[comp.lang.c] Locking a terminal

ric@ace.sri.com (Richard Steinberger) (09/06/90)

Someone posted a C program to lock a TTY.  Here is a shell script that 
does the same thing.

I got much of this from a popular Unix book, Sobell's Practical Guide
to the Unix System.  (Don't leave home without it.  The 2nd edition
has this script on p 261, but fails to trap ^Z!).

Note that the trap and stty commands are used to lock out ^C and ^Z.

regards,

	ric steinberger


------------------------------cut here--------------------------------

#!/bin/sh

# Lock a TTY

trap '' 1 2 3 15
stty -echo susp ''
echo -n "Password: "
read pw_1
echo
echo -n "Again: "
read pw_2
echo
pw_3=				#set to null string
if [ "$pw_1" = "$pw_2" ]
	then
		until [ "$pw_3" = "$pw_2" ]
		do
			echo -n "Lock Password: "
			read pw_3
			echo
		done
	else
		echo "Lock passwords do not match."
fi
stty echo susp '^Z'

ok@goanna.cs.rmit.oz.au (Richard A. O'Keefe) (09/09/90)
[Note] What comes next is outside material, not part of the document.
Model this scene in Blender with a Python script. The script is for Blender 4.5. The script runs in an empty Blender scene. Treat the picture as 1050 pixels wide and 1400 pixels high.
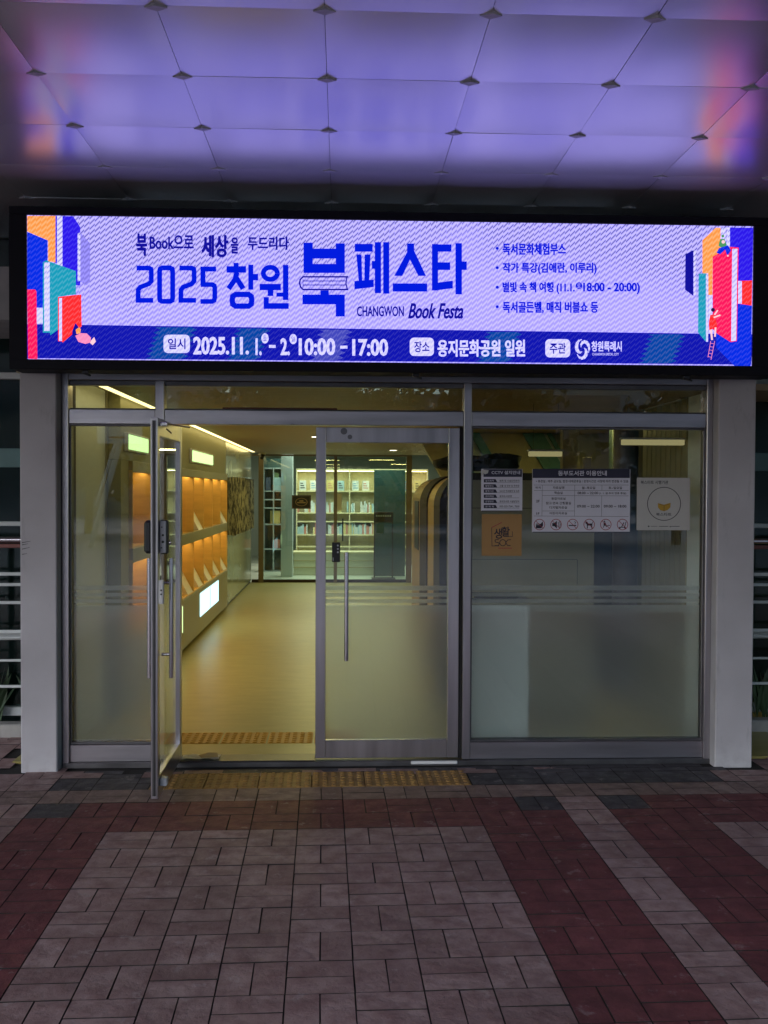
import bpy, math, random
from mathutils import Matrix, Vector
R = math.radians
random.seed(7)
scene = bpy.context.scene
col = scene.collection

# ------------------------------------------------------------------ camera
cam_d = bpy.data.cameras.new('camera')
cam_d.sensor_fit = 'HORIZONTAL'; cam_d.sensor_width = 36; cam_d.lens = 36 * 1370 / 1050
cam_d.clip_start = .05; cam_d.clip_end = 900
cam = bpy.data.objects.new('camera', cam_d); col.objects.link(cam)
cam.matrix_world = (Matrix.Translation((0, -6.04, 1.65)) @ Matrix.Rotation(R(-2.42), 4, 'Z')
                    @ Matrix.Rotation(R(90 - 1.21), 4, 'X') @ Matrix.Rotation(R(.235), 4, 'Z'))
scene.camera = cam

# ------------------------------------------------------------------ sky, sun, exposure
world = bpy.data.worlds.new('World'); scene.world = world; world.use_nodes = True
wn = world.node_tree.nodes; wl = world.node_tree.links
sky = wn.new('ShaderNodeTexSky'); sky.sky_type = 'NISHITA'; sky.sun_disc = False
SUN_EL, SUN_AZ = 23, 214
sky.sun_elevation = R(SUN_EL); sky.sun_rotation = R(SUN_AZ)
sky.air_density = 1.5; sky.dust_density = 0.4; sky.ozone_density = 6.0
wn['Background'].inputs['Strength'].default_value = 0.15
wl.new(sky.outputs[0], wn['Background'].inputs['Color'])
sd = bpy.data.lights.new('sun', 'SUN'); sd.energy = 3.4; sd.angle = R(60); sd.color = (.98, .93, .97)
so = bpy.data.objects.new('sun', sd); col.objects.link(so)
# sky sun_rotation is measured clockwise from +Y: direction towards the sun
dv = Vector((math.sin(R(SUN_AZ)) * math.cos(R(SUN_EL)), math.cos(R(SUN_AZ)) * math.cos(R(SUN_EL)), math.sin(R(SUN_EL))))
so.rotation_euler = dv.to_track_quat('Z', 'Y').to_euler()
vs = scene.view_settings
vs.view_transform = 'Standard'; vs.look = 'None'; vs.exposure = .65; vs.gamma = 1; vs.use_curve_mapping = False
scene.cycles.max_bounces = 10; scene.cycles.transparent_max_bounces = 24
scene.cycles.transmission_bounces = 8; scene.cycles.glossy_bounces = 4; scene.cycles.diffuse_bounces = 4
scene.cycles.caustics_reflective = False; scene.cycles.caustics_refractive = True
scene.cycles.sample_clamp_indirect = 4

# ------------------------------------------------------------------ helpers
WL = {}          # world origin of every object that can be a parent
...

In article <ric.652635631@ace>, ric@ace.sri.com (Richard Steinberger) writes:
[a UNIX shell script for locking a TTY]
It ends with the command

>	stty echo susp '^Z'

***Please*** don't do that!  Why?  Because smashing someone's terminal
settings when you don't need to is just plain bad manners.  Yes,
digging the old susp character out of the output of `stty everything`
is tricky.  Here's one way of doing it
	#!/bin/sh
	stty everything 2>/tmp/stty$$
	ed /tmp/stty$$ <<'end_of_edit' >/dev/null
	1,$-1d
	$s:..     ..     ..     ..     ..     ..     :Susp=":
	$s: .*$:":
	$s:/:" Dsusp=":
	w
	q
	end_of_edit
	. /tmp/stty$$
	rm /tmp/stty$$
After doing this, $Susp is (for example) "^X"
and $Dsusp is (for example) "^Y".  Then one can do
	stty susp "$Susp" dsusp "$Dsusp"
to restore these two characters.

As well as bad manners, the shell script I'm criticising had a mistake:
it switched off the "immediate suspend" character (susp) but not the
"suspend when read" character (dsusp).  So someone typing ^Y in the
middle of a "password" could in fact suspend (and thus bypass) the locker.
Hardly secure...

-- 
Psychiatry is not about cure.  Psychiatry is about power.